I personally like to alias bld to howzit -r. If you define a function in your shell, you can have it default to "build" but accept an alternate argument. There's an example for Fish included, and in Bash it would be as simple as howzit -r ${1:build}.

For completion you can use howzit -L to list all topics, and howzit -T to list all "runnable" topics (topics containing an @directive or run block). Completion examples for Fish are included in the fish directory.

Using topics as shell commands (fish and zsh)

If you want to be able to type a topic name as a bare command (without prefixing it with howzit -r) and have it automatically run the corresponding topic when one exists in the current context, there are example hooks for both fish and zsh in the repo.

These hooks rely on the --test-search flag, which exits with status 0 if a search term matches at least one topic (and 1 otherwise), without producing normal output.

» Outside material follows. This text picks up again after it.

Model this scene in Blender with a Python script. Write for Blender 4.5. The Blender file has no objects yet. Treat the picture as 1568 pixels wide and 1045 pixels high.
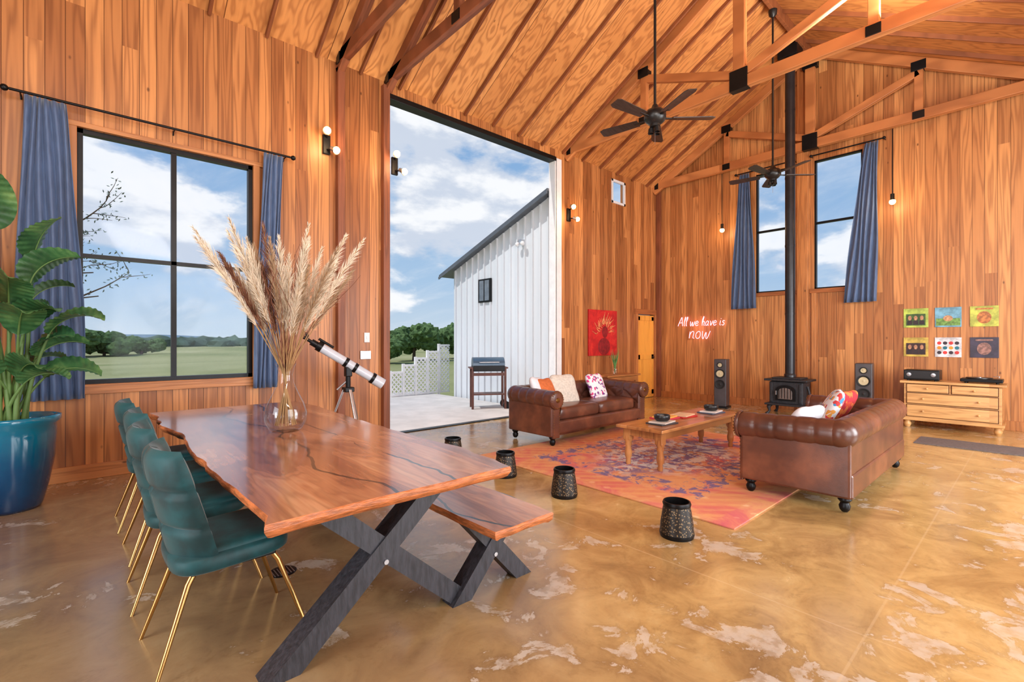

  • fish: fish/functions/howzit_command_not_found.fish

    This defines a fish_command_not_found handler. When you type an unknown command:

    • It runs howzit --test-search CMD.
    • If that exits 0 (a topic matches), it runs howzit -r CMD [args...].
    • If it exits non‑zero, it falls back to fish's normal “unknown command” behavior.

    Effectively, if you're in a directory where howzit can see a build note and there is a topic named (or matching) deploy, typing:

    deploy

    will behave the same as:

    howzit -r deploy
  • zsh: zsh/howzit-command-not-found.zsh

    This defines a command_not_found_handler that behaves the same way:

    • For an unknown command CMD, it runs howzit --test-search CMD.
    • If that succeeds, it runs howzit -r CMD [args...].
    • Otherwise, it prints the standard zsh: command not found: CMD message.

In both shells, this gives you a smooth “topic as command” experience: if a matching howzit topic exists in the current hierarchy, the topic runs; if not, you get your shell's normal “command not found” behavior.